Hazreti Yahya’nın türbesi, Hazreti Hüseyin'in makamı, Selahattin Eyyubi’nin türbesi de bu camide yer almaktadır. Hatta hadislerde geçen beyaz minarenin de bu cami olduğu kaynaklarda yer almaktadır.

“Bu cami bir Roma eseri”, “Emeviler din dışı bir sanat üretti” gibi söylemlerle çokça karşılaşılır. Hatta Abdülmelik de bu camiden dolayı eleştirilmiş ve “kilise tarzında” diye tenkide tutulmuştur. Hâlbuki önemli olan, formları İslam ruhuna uydurabilmek, teknik imkanları İslam mimarisine uygun usulde yapabilmek ve gelecekte inşa edilecek mimari eserlere de zemin hazırlamak. Emevi halifesi de bunu başardı; eski tapınakların görüntüsünden arındırarak onu İslam âlemine kazandırdı. Geçmiş yazılarımızda da bahsettiğimiz üzere, Ayasofya da her ne kadar kiliseden çevrilme olsa da, o Müslümanlar tarafından İslamlaştırılmış ve İslam mimarisine hediye edilmiştir. Bu sebeple Ayasofya’ya bakan, orada Bizans’ı değil, İslâm’ın izlerini, mimarisini görmektedir. Şam Ulu Camii, Helenistik tapınağın dış duvarlarından oluşturulmuş olmasına rağmen, tabiri caizse artık telifi bizim olmuştur. Her haliyle tamamını İslamlaştırdık, dinimizin birer sembol ve simgesi haline getirdik.

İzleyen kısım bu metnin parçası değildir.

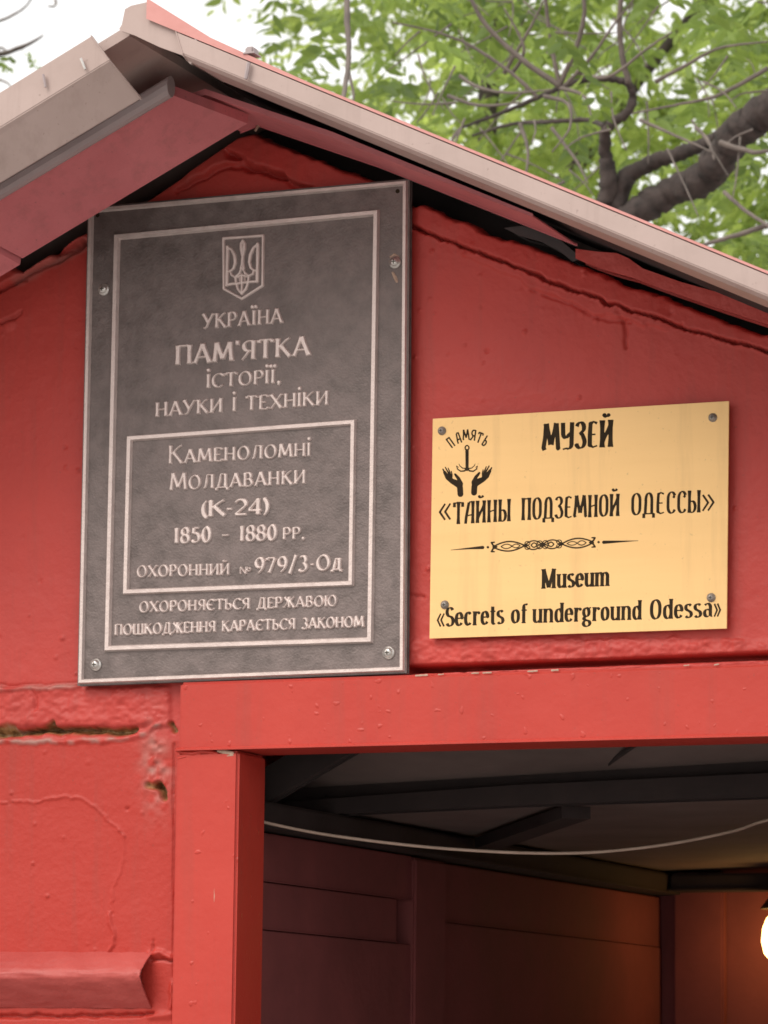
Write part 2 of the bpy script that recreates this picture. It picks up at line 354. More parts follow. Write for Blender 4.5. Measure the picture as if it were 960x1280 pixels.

Fethedilen topraklardaki mimari yapıların tesirinde kalmak gayet tabii bir durumdur. Ayrıca bu yapı, Şam Ulu Camii’ne çevrilmeden önce, kendisinde bulunan kare planlı çan kulelerini (Üç kuleden ikisi Greko-Roman döneminden kalma köşe kuleleridir. Diğer kule ise halife Abdülmelik tarafından yapılmıştır.) yıkmak yerine çeşitli mimari formlar ekleyerek çan kulesi olmaktan kurtarmak da akıllıca olmuştur. 

Bu camide yapılan teknik değişikliklerle birlikte yapanın ruhunun da değiştiğini görüyoruz. Var olan bir mimariyi taklitten uzak, kendi ruhundan akseden bir anlayışa göre çepeçevre kuşatmış, çirkini, İslam dışı olanı ayrıştırmış, o dönemin sınırlı imkanlarına rağmen bambaşka ama İslam’a yabancı olmayan, aşina bir yapı ortaya koymuştur.

“İbadet sanattır” anlayışını tüm hücrelerinde yaşayan İslam sanatkarı, sanatı da ibadetten gayrı görmemiş, İslam’ın başlı başına bir sanat oluşunu eserleriyle ortaya koymuştur.